New bottom bracket! Ultegra one actually..

This needs another tool…

A plastic adapter/tool is supplied with the bottom bracket..

Looks a bit different, and much lighter..

The bottom bracket is insert from the drive side and fastened with the tool with the big mouth. First the adapter on, though. And then the tool around the adapter.

Look for the sign on the adapter or the bracket itself for what direction to tighten.

Finish off with the non-drive side. Looking good!

Time to insert the chain wheel and attach the arm!

 

So the big chainweel has a protrusion on the backside I forgot to photograph. It inserts first from the drive side. Be sure to get it all the way in, you might need to hit it with a rubber mallet.

Then slide the arm on. It should only be possible to insert it the right orientation.. and also insert the end cap.

End cap… Insert this before fastening the arm

And use the tool supplied with the Hollowtech II bottom bracket tool.

Finger-tighten it, not too hard

To secure the arm to the crank, there’s to allen keys on the arm. They must be tightened alternately. A little on one side, then a little on the other. Not all the way in on one side first.

a little on each side, alternating..

I then attached the pedals again.
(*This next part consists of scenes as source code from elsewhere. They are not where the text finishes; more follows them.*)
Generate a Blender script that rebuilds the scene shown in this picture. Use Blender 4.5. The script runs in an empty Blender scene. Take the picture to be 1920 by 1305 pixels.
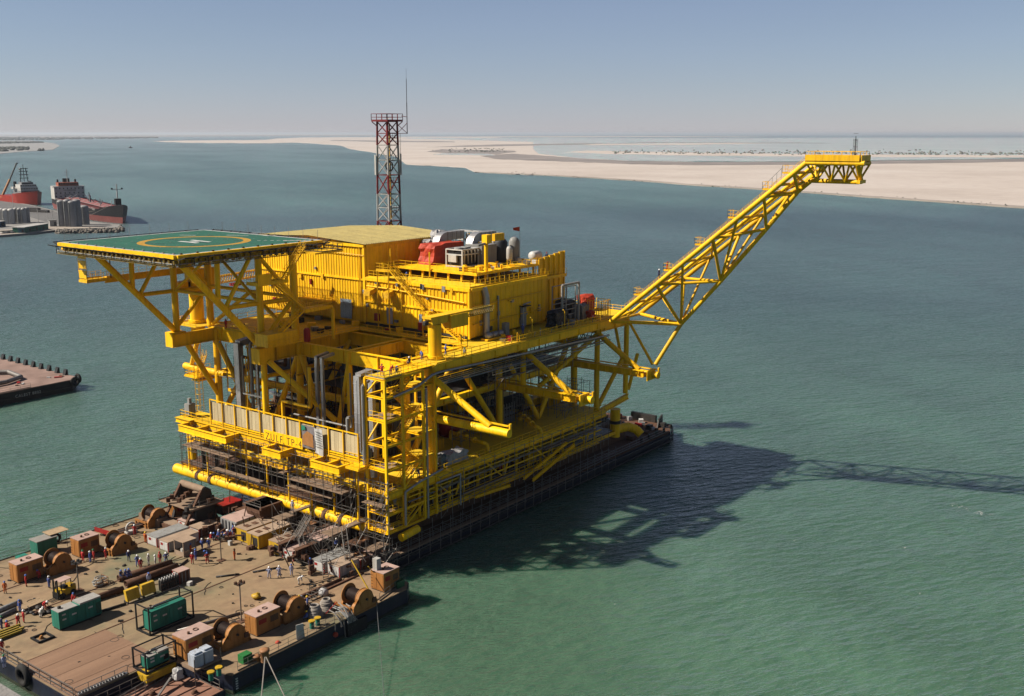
import bpy, math, random
from mathutils import Vector, Matrix, Quaternion, noise
random.seed(7)
R = math.radians
scene = bpy.context.scene
COL = scene.collection

# ---------------------------------------------------------------- camera, sky, sun, exposure
FPX, PW, PH, HORIZON, VPX, CAMZ = 1977.0, 1920.0, 1305.0, 250.0, 2490.0, 64.0
TH = math.atan((PH / 2 - HORIZON) / FPX)
PHI = math.atan((VPX - PW / 2) / (FPX / math.cos(TH)))
CAM = Vector((0, 0, CAMZ))
FW = Vector((math.cos(PHI) * math.cos(TH), math.sin(PHI) * math.cos(TH), -math.sin(TH)))
RT = Vector((math.sin(PHI), -math.cos(PHI), 0))
UP = RT.cross(FW)
cam = bpy.data.cameras.new("camera")
cam.sensor_width = 36.0
cam.lens = FPX / PW * 36.0
cam.clip_start = 1.0
cam.clip_end = 200000.0
cam_o = bpy.data.objects.new("camera", cam)
COL.objects.link(cam_o)
cam_o.matrix_world = Matrix(((RT.x, UP.x, -FW.x, CAM.x), (RT.y, UP.y, -FW.y, CAM.y), (RT.z, UP.z, -FW.z, CAM.z), (0, 0, 0, 1)))
scene.camera = cam_o

SUN_EL = R(41.0)
SUN_AZ = math.atan2(0.737, -0.676)          # direction TOWARDS the sun
world = bpy.data.worlds.new("World")
scene.world = world
world.use_nodes = True
wn = world.node_tree
wn.nodes.clear()
sky = wn.nodes.new("ShaderNodeTexSky")
sky.sky_type = 'NISHITA'
sky.sun_disc = False
sky.sun_elevation = SUN_EL
sky.sun_rotation = math.atan2(math.cos(SUN_AZ), math.sin(SUN_AZ))
sky.altitude = 0
sky.air_density = 1.0
sky.dust_density = 0.0
sky.ozone_density = 6.0
bg = wn.nodes.new("ShaderNodeBackground")
bg.inputs["Strength"].default_value = 0.050
wo = wn.nodes.new("ShaderNodeOutputWorld")
tint = wn.nodes.new("ShaderNodeMix"); tint.data_type = 'RGBA'; tint.blend_type = 'MULTIPLY'; tint.inputs[0].default_value = 1.0
tint.inputs[7].default_value = (0.553, 0.535, 0.295, 1)
wn.links.new(sky.outputs[0], tint.inputs[6]); # even veil of desert dust over the clear sky
veil = wn.nodes.new("ShaderNodeMix"); veil.data_type = 'RGBA'; veil.blend_type = 'ADD'; veil.inputs[0].default_value = 1.0
veil.inputs[7].default_value = (1.355, 1.38, 3.55, 1)
tcw = wn.nodes.new("ShaderNodeTexCoord"); sxyz = wn.nodes.new("ShaderNodeSeparateXYZ"); wn.links.new(tcw.outputs["Generated"], sxyz.inputs[0])
def wmath(op, a, b=0.0):
    q = wn.nodes.new("ShaderNodeMath"); q.operation = op
    for i, v in enumerate((a, b)):
        if hasattr(v, "links"): wn.links.new(v, q.inputs[i])
        else: q.inputs[i].default_value = v
    return q.outputs[0]
# the veil thins with the air mass: 1 - exp(-depth / sin(elevation)), the same all round
mass = wmath('DIVIDE', 0.32, wmath('MAXIMUM', sxyz.outputs[2], 0.02))
dust = wn.nodes.new("ShaderNodeTexNoise"); dust.inputs["Scale"].default_value = 2.2; dust.inputs["Detail"].default_value = 4.0
dmap = wn.nodes.new("ShaderNodeMapping"); dmap.inputs["Scale"].default_value = (1.0, 1.0, 7.0); wn.links.new(tcw.outputs["Generated"], dmap.inputs["Vector"]); wn.links.new(dmap.outputs[0], dust.inputs["Vector"])
uneven = wmath('ADD', 0.91, wmath('MULTIPLY', dust.outputs["Fac"], 0.18))
wn.links.new(wmath('MULTIPLY', uneven, wmath('SUBTRACT', 1.0, wmath('EXPONENT', wmath('MULTIPLY', mass, -1.0)))), veil.inputs[0])
wn.links.new(tint.outputs[2], veil.inputs[6]); wn.links.new(veil.outputs[2], bg.inputs[0])
wn.links.new(bg.outputs[0], wo.inputs[0])
sl = bpy.data.lights.new("sun", 'SUN')
sl.energy = 5.0
sl.angle = R(0.55)
sl.color = (1.0, 0.92, 0.80)
so = bpy.data.objects.new("sun", sl)
COL.objects.link(so)
sd = Vector((-math.cos(SUN_AZ) * math.cos(SUN_EL), -math.sin(SUN_AZ) * math.cos(SUN_EL), -math.sin(SUN_EL)))
so.rotation_euler = sd.to_track_quat('-Z', 'Y').to_euler()
so.location = (0, 200, 300)
vs = scene.view_settings
vs.view_transform = 'Standard'
vs.look = 'None'
vs.exposure = 1.0
vs.gamma = 1.0
vs.use_curve_mapping = False
scene.cycles.max_bounces = 6
scene.cycles.diffuse_bounces = 3
scene.cycles.glossy_bounces = 3
scene.cycles.volume_bounces = 0
scene.cycles.caustics_reflective = False
scene.cycles.caustics_refractive = False

def at(px, py, x=None, y=None, z=None):
    """the point of the place seen at a photo pixel, on the plane x=, y= or z="""
    d = FW * FPX + RT * (px - PW / 2) - UP * (py - PH / 2)
    if z is not None: t = (z - CAM.z) / d.z
    elif x is not None: t = (x - CAM.x) / d.x
    else: t = (y - CAM.y) / d.y
    return CAM + d * t

# ---------------------------------------------------------------- mesh helpers
V = Vector
BASE = {}
def wl(o): return BASE.get(o.name, V((0, 0, 0))) if o else V((0, 0, 0))

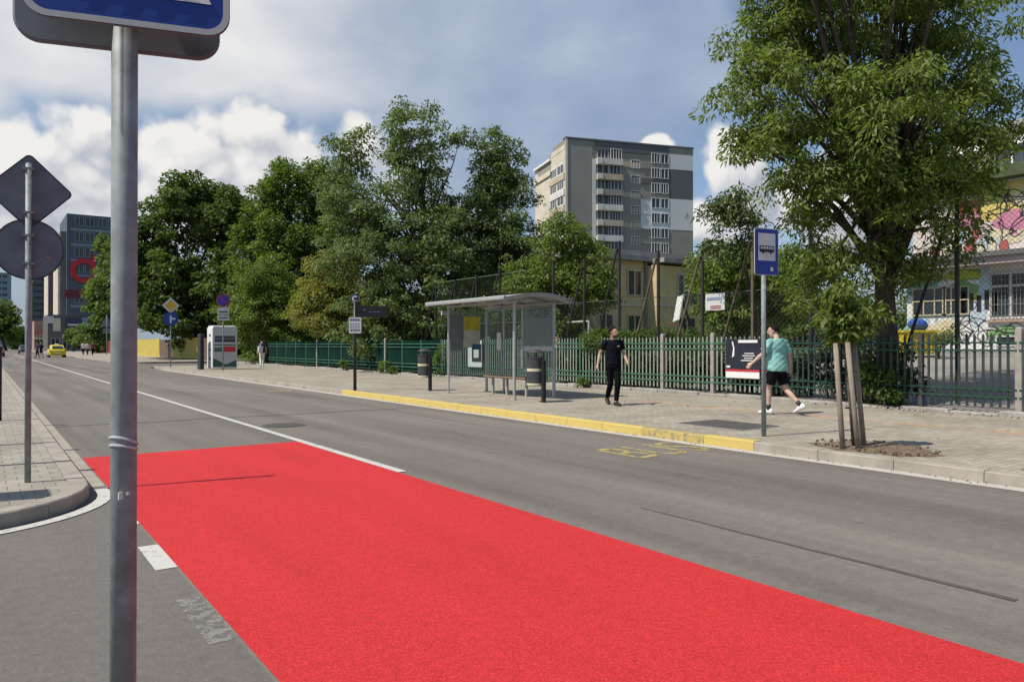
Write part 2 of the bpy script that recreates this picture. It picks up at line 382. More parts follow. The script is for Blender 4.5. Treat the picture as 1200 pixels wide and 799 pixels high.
def slab(outline,z0,z1,mb): # outline ccw
    n=len(outline); mb.add([(x,y,z0) for x,y in outline]+[(x,y,z1) for x,y in outline],[tuple(range(n,2*n))]+[(k,(k+1)%n,n+(k+1)%n,n+k) for k in range(n)])
def kerbline(path,w,h,mb,stone=1.0,gap=.008,ch=.012,z0=-.02):
    """kerb stones along a polyline; path = road-side face, stones lie to the left of it"""
    P=[Vector((*p,0)) for p in path]; seg=[(b-a).length for a,b in zip(P[:-1],P[1:])]; tot=sum(seg)
    def ev(s):
        for a,b,l in zip(P[:-1],P[1:],seg):
            if s<=l: d=(b-a)/l; return a+d*s,d
            s-=l
        d=(P[-1]-P[-2]).normalized(); return P[-1],d
    n=max(1,round(tot/stone)); L_=tot/n
    for i in range(n):
        rj=random.uniform(-.003,.003); sub=max(1,int(L_/.25)) if len(P)>2 else 1; ri=[]
        for j in range(sub+1):
            q,d=ev(min(tot-1e-4,i*L_+gap/2+(L_-gap)*j/sub)); nrm=Vector((-d.y,d.x,0)); hh=h+rj
            ri.append([q+Vector((0,0,z0)),q+nrm*.006+Vector((0,0,hh-ch)),q+nrm*(.006+ch)+Vector((0,0,hh)),q+nrm*w+Vector((0,0,hh)),q+nrm*w+Vector((0,0,z0))])
        mb.loft(ri)
# far pavement (kerb face at X = 8.9); two blocks, side street between them
def arc(cx,cy,r,a0,a1,n=8): return [(cx+r*math.cos(R(a0+(a1-a0)*k/n)),cy+r*math.sin(R(a0+(a1-a0)*k/n))) for k in range(n+1)]
out=[(9.08,-40)]+[(16.0,-40),(16.0,53.8)]+arc(11.1,51.8,2.02,90,180)
p=MB(); slab(out,-.05,PV,p); struct('pavement',p,PAVE)
out=[(9.08,70)]+arc(11.1,68.2,2.0,180,270)+[(24,66.2),(24,320),(9.08,320)]
p=MB(); slab(out,-.05,PV,p); struct('pavement',p,PAVE)
k=MB(); kerbline([(8.9,6.7),(8.9,-40)],.178,PV+.012,k); struct('kerb',k,KERB)
k=MB(); kerbline([(8.9,21.6),(8.9,8.9)],.178,PV+.016,k); kerbline([(8.9,7.6),(8.9,6.7)],.178,PV+.016,k); struct('yellow_kerb',k,KERB_Y)
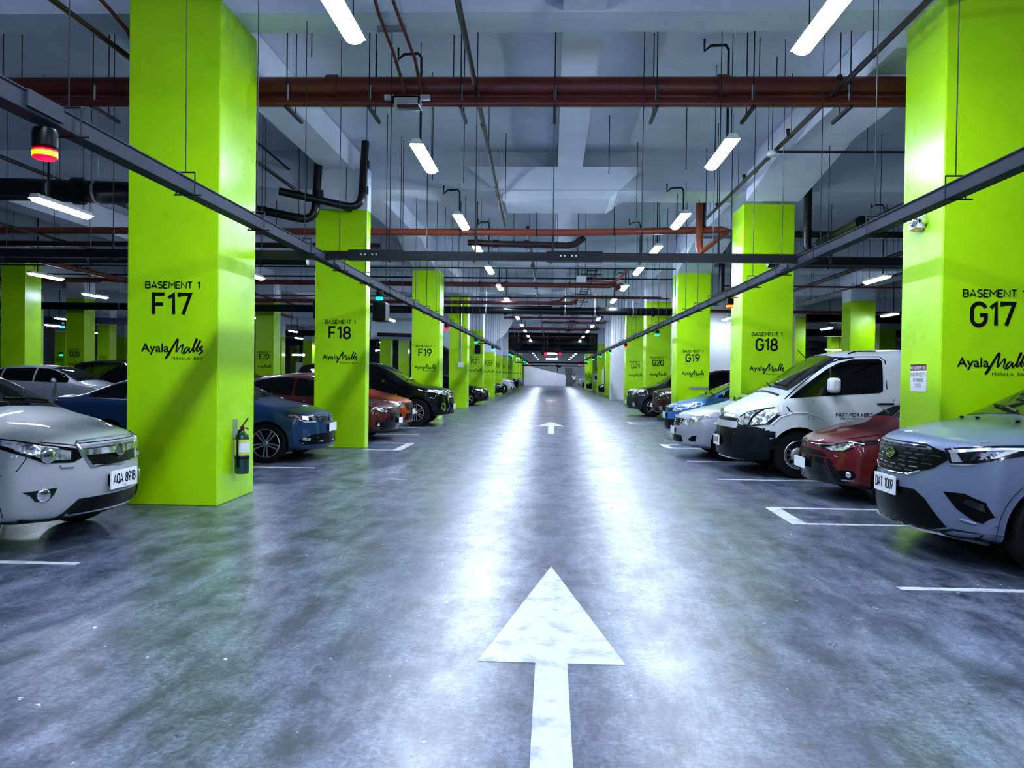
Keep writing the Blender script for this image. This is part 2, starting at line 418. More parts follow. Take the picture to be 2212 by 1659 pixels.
# ================================================================== COLUMNS
MALLS = [  # script strokes of the logo, in sign units (see sgn)
    ([(495,1365),(520,1330),(570,1245),(655,1102),(650,1180),(636,1282),(680,1225),(728,1172),(724,1230),(712,1284),(730,1300)], [30,36,30,26,24,20,16,18,20,16,8]),
    ([(806,1212),(776,1222),(748,1262),(744,1296),(776,1284),(822,1222),(818,1262),(826,1290)], [12,18,24,24,18,18,22,16]),
    ([(826,1290),(866,1230),(925,1116),(915,1106),(886,1190),(872,1262),(884,1278)], [14,16,24,24,24,26,16]),
    ([(884,1278),(915,1222),(972,1138),(962,1132),(934,1210),(924,1262),(940,1268)], [14,16,22,24,24,26,16]),
    ([(940,1268),(972,1236),(1008,1200),(972,1212),(960,1230),(992,1252),(1002,1268),(984,1290),(952,1312)], [12,14,20,20,18,24,26,24,14]),
]
def lettering(parent, plane, num, zc, k=1.0, logo=True, number=True, fine=True):
    """plane(u,v): u metres right of the face centre, v absolute height"""
    S = 0.000804 * k
    sg = lambda cx, cy: plane((cx - 581)*S, zc - (cy - 625)*S)
    f2 = lambda u, v: plane(u, v)
    if number:
        m = MB(); put_strokes(m, 'BASEMENT 1', f2, 0, zc - (413-625)*S, 0.083*k, 0.610*k, 0.165, 0.17); m.build('level_lettering', M['ink'], parent, angle=0)
        m = MB(); put_strokes(m, num, f2, -0.008*k, zc - (788-625)*S, 0.262*k, (0.415 if '1' in num else 0.45)*k, 0.15, 0.2); m.build('number_lettering', M['ink'], parent, angle=0)
    if logo:
        m = MB(); put_text(m, 'Ayala', f2, (338-581)*S, zc - (1282-625)*S, 0.098*k, 0.318*k, bold=0.018)
        for pts, w in MALLS:
            sm = smooth2(pts, 4); ws = []
            for i in range(len(sm)):
                q = i / 4; a = int(q); b = min(a+1, len(w)-1); ws.append((w[min(a, len(w)-1)]*(1-(q-a)) + w[b]*(q-a)) * 1.0)
            # ribbons in sign units, mapped by sg
            stroke(m, sm, 0, sg, ws)
        if fine: put_text(m, 'MANILA  BAY', f2, (795-581)*S, zc - (1390-625)*S, 0.036*k, 0.355*k)
        m.build('logo_lettering', M['ink'], parent, angle=0)

def column(num, x0, x1, y0, y1, top, label, zc=2.2, k=1.0, white_top=None, logo=True, number=True, fine=True, m=None):
    dy = YK*(x0+x1)/2; y0 += dy; y1 += dy
    cx, cy = (x0+x1)/2, (y0+y1)/2
    t = thing('column', label, 'column', (cx, cy, 0), group='columns of the car park')
    MB().box((x0-cx, y0-cy, 0), (x1-cx, y1-cy, top)).build('shaft', m or M['lime'], t, angle=0, bevel=0.012)
    if white_top:
        MB().box((x0-cx+0.002, y0-cy+0.002, top), (x1-cx-0.002, y1-cy-0.002, white_top)).build('bare_head', M['ceil'], t, angle=0)
    if number or logo:
        lettering(t, lambda u, v: (u, y0-cy-0.004, v), num, zc, k, logo, number, fine)
    return t

FX = -3.68
F = {17: (8.42, 9.45, 5.59, 2.23), 18: (15.1, 15.4, 4.73, 2.29), 19: (25.0, 25.9, 4.89, 2.19), 20: (33.3, 34.1, 4.93, 2.2), 21: (41.0, 41.8, 3.9, 2.2),
     22: (49.5, 50.3, 2.95, 2.18), 23: (56.5, 57.3, 2.95, 2.16), 24: (64.0, 64.8, 2.95, 2.15), 25: (72.0, 72.8, 4.0, 2.15), 26: (80, 80.8, 4.0, 2.15), 27: (88, 88.8, 4.0, 2.15), 28: (96, 96.8, 4.0, 2.15), 29: (104, 104.8, 4.0, 2.15)}
extra = {17: 'the nearest on the left with an extinguisher', 18: 'second on the left beside the blue sedan', 19: 'behind the black SUV', 21: 'with a black speaker', 22: 'under a white head', 23: 'under a white head', 24: 'under a white head'}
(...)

All is looking good!

Now I removed the front derailleur, which is a clamp-on type. The new one is the same. First I took the wire off, then removed the fixing screw.

Doesn’t look like much, but it has an important job…

Front derailleur, Shimano FD-5800-F.

Jumping straight to the rear derailleur…

Anyway, time to remove the old chain. Used a chain cutter..

Biltema Chain cutter. Got the job done.
Quite dirty job, though..

Removed the old derailleur and got the new one on.

Reused the black part that attaches to the frame

Now was a splendid time to clean up the frame, with nothing in the way for a good scrubbing.

A white bike requires some cleaning…

Used some car products I have, Surfex HD did the trick

A job well done.

This was all the drive train components, the last part now are the Shimano brifters, the integrated brake and shifting levers. Start with removing all the old wires and then the handle bar tape.

My old 8-speed Microshift levers are removed by loosening this 8mm allen screw.

It’s in there! Then slide the lever off the handle bar

I also ran new cable housings for both gear wires and brake wires. My rear brake cable is an internal one, so I had to figure out a clever way to get a hold of the housing on the rear here. Turned out a small allen key was the best tool to grab a hold on it and get it out of the frame.

Hah! Success!
Beginning to look like a bike again

oh yes, the brifters. They slide back on, and need to be adjusted. I learned that one way to get them pretty well adjusted, was to have it loose, and then press something flat against the bottom of the handle bar, and then adjust the brifter up or down so that the brake lever was level with the bottom of the handle bar, like this:

Now the brifter can be tightened.

Test handling the bike this seemed like a good place for the levers.

Last part was to attach the chain. Also it has to be in the correct length. I cut it too long, so I need a new link so I can cut it a bit shorter.  But almost done! All parts are assembled on the bike at least, so soon I will be able to take it for a ride.